Part two of Dan Moller’s response to my analysis of Governing Least:


Immigration

I agree with Caplan that we should have high levels of immigration for both moral and self-interested reasons, and that a great deal of resistance to this traces back to confused zero-sum thinking about trade and jobs, or to xenophobia. The point where we may disagree is this: I don’t think libertarianism (or its core ideas and values) entails open borders. Reasonable people who take seriously individual rights, limited government, and the rest, can favor borders and some restrictions on immigration, depending on the particulars.

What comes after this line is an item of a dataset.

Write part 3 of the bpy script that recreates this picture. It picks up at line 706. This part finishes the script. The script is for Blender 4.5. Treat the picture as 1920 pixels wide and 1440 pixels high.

Consider Island, a small country off the US coast. Over the years, American tourists enjoy visiting Island. Gradually, their influence becomes more and more pronounced, to the point that Island starts to lose its language (French, perhaps), American missionaries introduce what Islanders view as false gods, etc. I disagree that the people of Island have no recourse for meeting what they will see as an unwelcome threat. I don’t think it’s true that Island must accept a kind of hostile takeover by Americans. I think this is true even intranationally–if the Amish want to stay Amish, they don’t have to accept a mass influx of Brooklyn hipsters, supposing they have legal means of preventing this, and that their reasons are good ones. It would be hard to believe in freedom of association and think they did.

Of course, none of this is to speak to the present-day US, and I agree with a great deal of what Caplan says about the moral imperatives of benefiting and being benefited by immigration. Obviously the US and Island are quite different. But the Island case suggests to me, again, that libertarian values don’t entail open borders.